When looking for a professional indemnity insurance quote, you may be confused by the different levels of, and types of cover provided.
Unlike material property, ie a house, car or building, you cannot insurer for how much it would cost to replace. You need to arrange insurance for the potential loss that you could face. Professional indemnity, is a form of liability insurance. Through your actions, advice or services (whether you charge a fee or not) you could be faced with a potential claim.
Similar to public liability insurance, you will usually only see a professional indemnity claim when things have gone really bad. Usually, before it gets to the stage of insurers having to deal with a claim, an amicable solution is agreed.
Professional indemnity policies cover claims made (and reported to insurers) during the period of the policy. Therefore, the event that caused the claim, ie you advising XYZ Inc to buy a new £500,000 computer system, may have happened prior to your current policy starting.
Normal liability, public, products and employers liability insurance, operate in the opposite manner. The policy that was in force at the time of the event that caused the damage, ie the policy that was in force when an extension to a house was built, which fell down three years later and crushed a car, is the one that would be liable.
A claim is notified under, or against, a professional indemnity policy when the insured first becomes aware of a circumstance that could lead to a claim. This does not have to be a formal, written letter of claim from a third party or a solicitor.
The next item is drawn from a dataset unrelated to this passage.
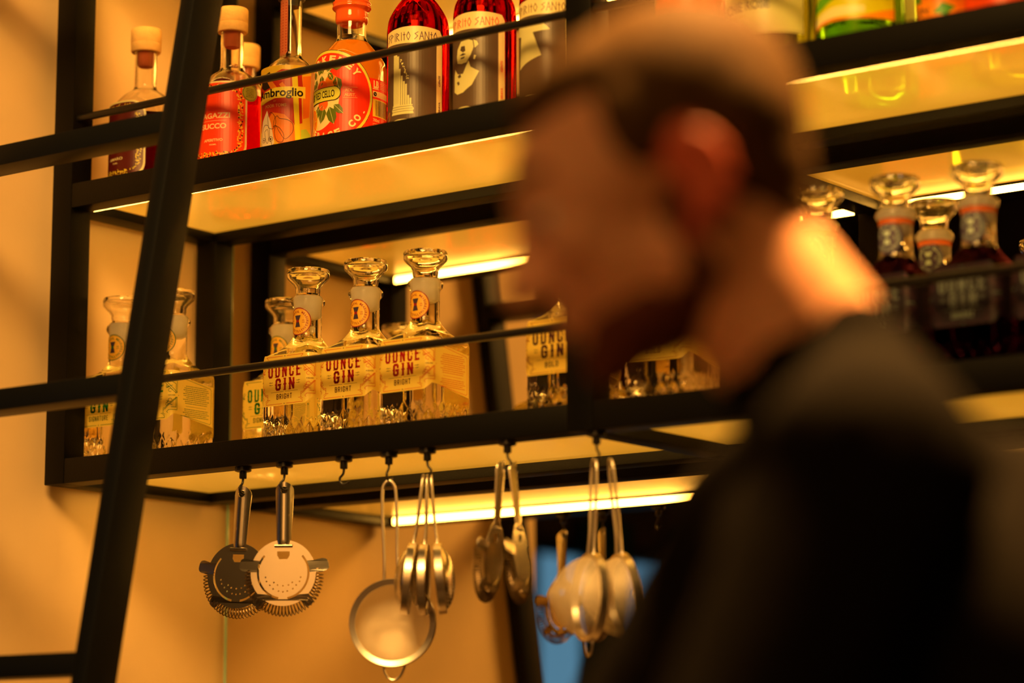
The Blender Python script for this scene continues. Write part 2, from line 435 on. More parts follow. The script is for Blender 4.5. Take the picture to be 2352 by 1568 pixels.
# ------------------------------------------------------------------ the ladder
lad = empty('library_ladder', (.28, -.63, 0), 'black steel library ladder leaning in front of the left end of the shelving', 'ladder')
def ladY(z): return -.2389-.1833*(.4-z)          # rear face, z measured from the shelf's lower edge
def stile(xr):
    bm = bmesh.new(); vs = []
    for z in (-Z0, 1.68):
        for x, y in ((xr-.0256, ladY(z)-.0531), (xr, ladY(z)-.0531), (xr, ladY(z)), (xr-.0256, ladY(z))):
            vs.append(bm.verts.new((x-.28, y+.63, z+Z0)))
    for f in ((0, 1, 2, 3), (4, 5, 6, 7), (0, 1, 5, 4), (1, 2, 6, 5), (2, 3, 7, 6), (3, 0, 4, 7)): bm.faces.new([vs[i] for i in f])
    bmesh.ops.bevel(bm, geom=bm.edges[:], offset=.002, segments=2, affect='EDGES', profile=.5)
    fin('stile', bm, M_ladder, lad, smooth=True)
XL = .5401; LW = .52
stile(XL); stile(XL-LW)
zr = .0345+.347
while zr > -Z0+.1:
    bm = bmesh.new(); yc = ladY(zr-.014)
    box(bm, XL-LW-.28-.001, XL-.0256-.28+.001, yc-.050+.63, yc-.002+.63, zr-.028+Z0, zr+Z0, .0015)
    fin('rung', bm, M_ladder, lad, smooth=True); zr -= .347
for k in (1, 2, 3):
    zr = .0345+.347*(k+1); bm = bmesh.new(); yc = ladY(zr-.014)
    if zr < 1.6:
        box(bm, XL-LW-.28-.001, XL-.0256-.28+.001, yc-.050+.63, yc-.002+.63, zr-.028+Z0, zr+Z0, .0015)
        fin('rung', bm, M_ladder, lad, smooth=True)
    else: bm.free()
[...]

It could be anything from verbal criticism to a more formal written claim.
The decision as to whether a situation is going to be a claim, or could be a claim, can be difficult for the customer to appreciate.
For this reason, all insurers state that any event which may give rise to a claim needs to be notified to them.
A claims made policy protects the insured against the erosion of cover due to inflation. In the public liability example above, it could be that the policy in force at the time of the loss, had a low limit of indemnity which is insufficient at the time of the loss years later.
The downside of a claims made policy is that, if for any reason the policy lapses then there is no cover in place. Even a business that ceases to trade or ceases to be involved in a particular area, should ideally continue cover in case there is a claim in the future.
If the policy is not renewed at the end of the annual cover, there is normally no cover beyond that date for any claims that might arise, regardless of when the alleged event, which caused the financial loss, might have occurred.